The van was found in Torrance, another community home to many Asian Americans, about 34.5 kilometres from that second location.

After surrounding the vehicle for hours, law enforcement officials swarmed and entered it.

A person's body appeared to be slumped over the wheel and was later removed.

Members of a SWAT team looked through the van's contents before walking away.

The sheriff's department earlier released photos of an Asian man believed to be the suspect, apparently taken from a security camera.

Congresswoman Judy Chu said she still has questions about the attack but hopes residents now feel safe.

"The community was in fear thinking that they should not go to any events because there was an active shooter," Chu told Sunday's news conference.

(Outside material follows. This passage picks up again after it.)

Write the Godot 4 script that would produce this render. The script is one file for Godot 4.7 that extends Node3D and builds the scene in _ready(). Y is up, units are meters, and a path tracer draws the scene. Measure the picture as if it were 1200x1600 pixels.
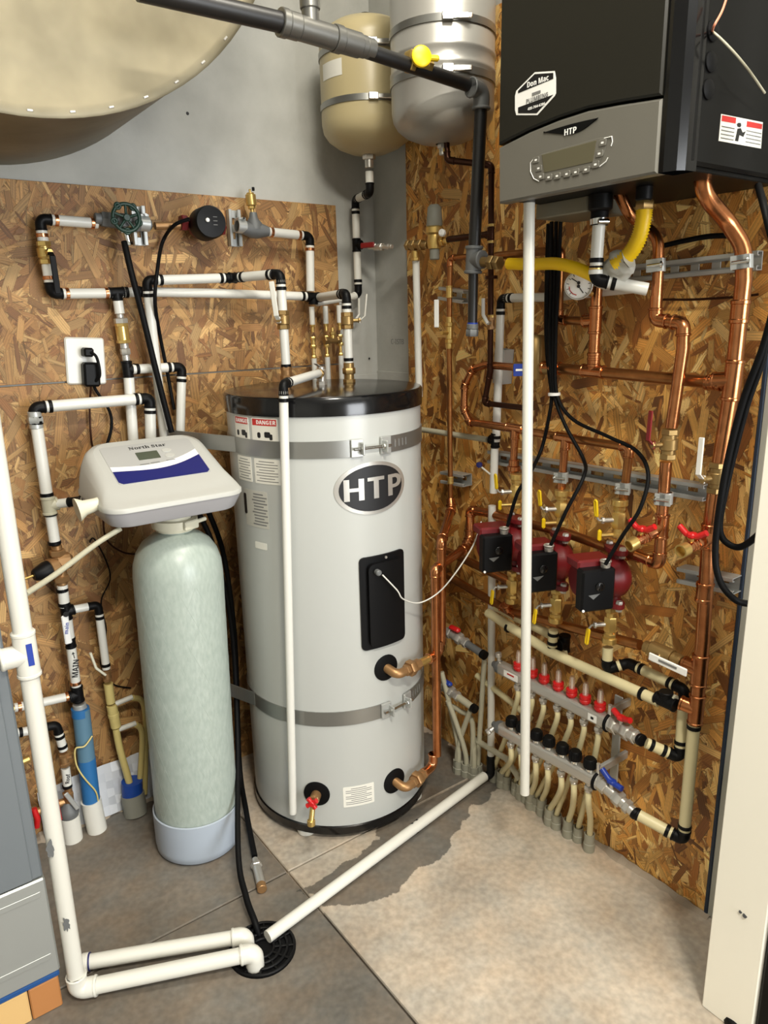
extends Node3D
# A mechanical room corner: water tank, softener, boiler, pumps and manifolds. Metres, y up.
# The corner of the two walls is the origin; the left wall is the plane z = 0, the right wall the plane x = 0.

var M := {}
var taken := {}
var rng := RandomNumberGenerator.new()

func V(x: float, y: float, z: float) -> Vector3:
	return Vector3(x, y, z)

# ---------------------------------------------------------------- shapes
class B:
	var v := PackedVector3Array()
	var n := PackedVector3Array()

	func tri(a: Vector3, b: Vector3, c: Vector3, na: Vector3, nb: Vector3, nc: Vector3) -> void:
		var w := (b - a).cross(c - a)
		if w.length_squared() < 1e-18:
			return
		if w.dot(na + nb + nc) > 0.0:
			v.append(a); v.append(c); v.append(b)
			n.append(na); n.append(nc); n.append(nb)
		else:
			v.append(a); v.append(b); v.append(c)
			n.append(na); n.append(nb); n.append(nc)

	func quad(a: Vector3, b: Vector3, c: Vector3, d: Vector3, na: Vector3, nb: Vector3, nc: Vector3, nd: Vector3) -> void:
		tri(a, b, c, na, nb, nc)
		tri(a, c, d, na, nc, nd)

	func flat4(a: Vector3, b: Vector3, c: Vector3, d: Vector3, out: Vector3) -> void:
		var w := (b - a).cross(d - a).normalized()
		if w.dot(out) < 0.0:
			w = -w
		quad(a, b, c, d, w, w, w, w)

	func mesh() -> ArrayMesh:
		var arr := []
		arr.resize(Mesh.ARRAY_MAX)
		arr[Mesh.ARRAY_VERTEX] = v
		arr[Mesh.ARRAY_NORMAL] = n
		var m := ArrayMesh.new()
		m.add_surface_from_arrays(Mesh.PRIMITIVE_TRIANGLES, arr)
		return m

	# profile of Vector2(radius, height) from the bottom middle, out and up to the top middle
	func lathe(prof: Array, xf: Transform3D, sides := 24, faceted := false) -> B:
		var k := prof.size()
		var sn := []
		for i in k - 1:
			var d: Vector2 = prof[i + 1] - prof[i]
			sn.append(Vector2(d.y, -d.x).normalized())
		for i in k - 1:
			var p: Vector2 = prof[i]
			var q: Vector2 = prof[i + 1]
			var np: Vector2 = sn[i]
			var nq: Vector2 = sn[i]
			if i > 0 and sn[i - 1].dot(sn[i]) > 0.75:
				np = (sn[i - 1] + sn[i]).normalized()
			if i < k - 2 and sn[i + 1].dot(sn[i]) > 0.75:
				nq = (sn[i + 1] + sn[i]).normalized()
			for j in sides:
				var a := TAU * j / sides
				var b := TAU * (j + 1) / sides
				var u := Vector3(sin(a), 0, cos(a))
				var w := Vector3(sin(b), 0, cos(b))
				var nu := u
				var nw := w
				if faceted:
					nu = (u + w).normalized()
					nw = nu
				var bs := xf.basis
				quad(xf * (u * p.x + Vector3.UP * p.y), xf * (w * p.x + Vector3.UP * p.y), xf * (w * q.x + Vector3.UP * q.y), xf * (u * q.x + Vector3.UP * q.y), bs * (nu * np.x + Vector3.UP * np.y), bs * (nw * np.x + Vector3.UP * np.y), bs * (nw * nq.x + Vector3.UP * nq.y), bs * (nu * nq.x + Vector3.UP * nq.y))
		return self

	func tube(pts: Array, rad, sides := 14, caps := true) -> B:
		var k := pts.size()
		var d: Vector3 = (pts[1] - pts[0]).normalized()
		var u := d.cross(Vector3.UP if absf(d.y) < 0.9 else Vector3.RIGHT).normalized()
		var prev := []
		var pn := []
		for i in k:
			var t: Vector3
			if i == 0:
				t = (pts[1] - pts[0]).normalized()
			elif i == k - 1:
				t = (pts[k - 1] - pts[k - 2]).normalized()
			else:
				t = ((pts[i + 1] - pts[i]).normalized() + (pts[i] - pts[i - 1]).normalized()).normalized()
			u = (u - t * u.dot(t)).normalized()
			var w := t.cross(u)
			var r: float = rad[i] if rad is Array else rad
			var ring := []
			var rn := []
			for j in sides:
				var a := TAU * j / sides
				var o := u * cos(a) + w * sin(a)
				ring.append(pts[i] + o * r)
				rn.append(o)
			if i > 0:
				for j in sides:
					var l := (j + 1) % sides
					quad(prev[j], prev[l], ring[l], ring[j], pn[j], pn[l], rn[l], rn[j])
			if caps and (i == 0 or i == k - 1):
				var o: Vector3 = -t if i == 0 else t
				for j in sides:
					tri(pts[i], ring[j], ring[(j + 1) % sides], o, o, o)
			prev = ring
			pn = rn
		return self

	func box(size: Vector3, xf: Transform3D, bevel := 0.002) -> B:
		var h := size / 2.0
		var e := minf(bevel, minf(h.x, minf(h.y, h.z)) * 0.9)
		var corner := func(s: Vector3, ax: int) -> Vector3:
			var p := s * (h - Vector3(e, e, e))
			p[ax] = s[ax] * h[ax]
			return xf * p
		for ax in 3:
			var b := (ax + 1) % 3
			var c := (ax + 2) % 3
			for sg in [-1.0, 1.0]:
				var q := []
				for st in [[-1, -1], [1, -1], [1, 1], [-1, 1]]:
					var s := Vector3.ZERO
					s[ax] = sg; s[b] = st[0]; s[c] = st[1]
					q.append(corner.call(s, ax))
				var out := Vector3.ZERO
				out[ax] = sg
				flat4(q[0], q[1], q[2], q[3], xf.basis * out)
			for sb in [-1.0, 1.0]:
				for sc in [-1.0, 1.0]:
					var s0 := Vector3.ZERO
					s0[ax] = -1; s0[b] = sb; s0[c] = sc
					var s1 := s0
					s1[ax] = 1
					var out := Vector3.ZERO
					out[b] = sb; out[c] = sc
					flat4(corner.call(s0, b), corner.call(s1, b), corner.call(s1, c), corner.call(s0, c), xf.basis * out)
		for sx in [-1.0, 1.0]:
			for sy in [-1.0, 1.0]:
				for sz in [-1.0, 1.0]:
					var s := Vector3(sx, sy, sz)
					var o := (xf.basis * s).normalized()
					tri(corner.call(s, 0), corner.call(s, 1), corner.call(s, 2), o, o, o)
		return self

	# a polygon in the xy plane of xf, from z = 0 to z = depth, its front edge chamfered
	func prism(poly: PackedVector2Array, depth: float, xf: Transform3D, bevel := 0.0) -> B:
		var k := poly.size()
		var pl := poly
		if Geometry2D.is_polygon_clockwise(pl):
			pl = poly.duplicate()
			pl.reverse()
		var inner := PackedVector2Array()
		for i in k:
			var a := (pl[i] - pl[(i + k - 1) % k]).normalized()
			var c := (pl[(i + 1) % k] - pl[i]).normalized()
			var na := Vector2(-a.y, a.x)
			var nc := Vector2(-c.y, c.x)
			var m := (na + nc)
			if m.length() < 0.01:
				m = na
			m = m.normalized()
			inner.append(pl[i] + m * bevel / maxf(0.4, m.dot(na)))
		var idx := Geometry2D.triangulate_polygon(pl)
		var bs := xf.basis
		var zf := bs * Vector3.BACK
		for t in range(0, idx.size(), 3):
			var f := []
			var g := []
			for q in 3:
				var p := inner[idx[t + q]]
				var o := pl[idx[t + q]]
				f.append(xf * Vector3(p.x, p.y, depth))
				g.append(xf * Vector3(o.x, o.y, 0))
			tri(f[0], f[1], f[2], zf, zf, zf)
			tri(g[0], g[1], g[2], -zf, -zf, -zf)
		for i in k:
			var j := (i + 1) % k
			var d := (pl[j] - pl[i]).normalized()
			var o := bs * Vector3(d.y, -d.x, 0)
			var hi := depth - bevel
			flat4(xf * Vector3(pl[i].x, pl[i].y, 0), xf * Vector3(pl[j].x, pl[j].y, 0), xf * Vector3(pl[j].x, pl[j].y, hi), xf * Vector3(pl[i].x, pl[i].y, hi), o)
			if bevel > 0.0:
				flat4(xf * Vector3(pl[i].x, pl[i].y, hi), xf * Vector3(pl[j].x, pl[j].y, hi), xf * Vector3(inner[j].x, inner[j].y, depth), xf * Vector3(inner[i].x, inner[i].y, depth), o + zf)
		return self

	# rings of equally many points, skinned smoothly
	func loft(rings: Array, close := true) -> B:
		var k := rings.size()
		var m: int = rings[0].size()
		var mid := Vector3.ZERO
		for r in rings:
			for p in r:
				mid += p
		mid /= float(k * m)
		var nr := []
		for i in k:
			var row := []
			for j in m:
				var t: Vector3 = rings[i][(j + 1) % m] - rings[i][(j + m - 1) % m]
				var s: Vector3 = rings[mini(i + 1, k - 1)][j] - rings[maxi(i - 1, 0)][j]
				var w := t.cross(s).normalized()
				if w.dot(rings[i][j] - mid) < 0.0:
					w = -w
				row.append(w)
			nr.append(row)
		for i in k - 1:
			for j in m:
				var l := (j + 1) % m
				quad(rings[i][j], rings[i][l], rings[i + 1][l], rings[i + 1][j], nr[i][j], nr[i][l], nr[i + 1][l], nr[i + 1][j])
		if close:
			for e in [0, k - 1]:
				var c := Vector3.ZERO
				for p in rings[e]:
					c += p
				c /= float(m)
				for j in m:
					var a: Vector3 = rings[e][j]
					var b: Vector3 = rings[e][(j + 1) % m]
					var w := (a - c).cross(b - c).normalized()
					if w.dot(c - mid) < 0.0:
						w = -w
					tri(c, a, b, w, w, w)
		return self

	func torus(c: Vector3, axis: Vector3, R: float, r: float, sides := 28, thin := 8) -> B:
		var a := axis.normalized()
		var u := a.cross(Vector3.UP if absf(a.y) < 0.9 else Vector3.RIGHT).normalized()
		var w := a.cross(u)
		for i in sides:
			for j in thin:
				var q := []
				var m := []
				for s in [[0, 0], [1, 0], [1, 1], [0, 1]]:
					var t: float = TAU * (i + s[0]) / sides
					var p: float = TAU * (j + s[1]) / thin
					var o := u * cos(t) + w * sin(t)
					var nn := o * cos(p) + a * sin(p)
					q.append(c + o * R + nn * r)
					m.append(nn)
				quad(q[0], q[1], q[2], q[3], m[0], m[1], m[2], m[3])
		return self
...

"What was the motive for this shooter? Did he have a mental illness? Was he a domestic violence abuser? How did he get these guns and was it through legal means or not?"

Monterey Park, a city of about 60,000 people on the eastern edge of Los Angeles, is composed mostly of Asian immigrants from China or first-generation Asian Americans.

The shooting happened in the heart of its downtown where red lanterns decorated the streets for the Lunar New Year festivities - one of California's largest celebrations.

Two days of festivities, which have been attended by as many as 100,000 people in past years, were planned but officials cancelled Sunday's events following the shooting.

President Joe Biden and Attorney General Merrick Garland were briefed on the situation, aides said.

Biden said he and first lady Jill Biden were thinking of those killed and wounded and directed federal authorities to support the investigation.

A USA Today/Associated Press database on mass killings in the US shows 2022 was one of the nation's worst years with 42 such attacks - the second-highest number since the creation of the tracker in 2006.

The database defines a mass killing as four people killed, not including the perpetrator.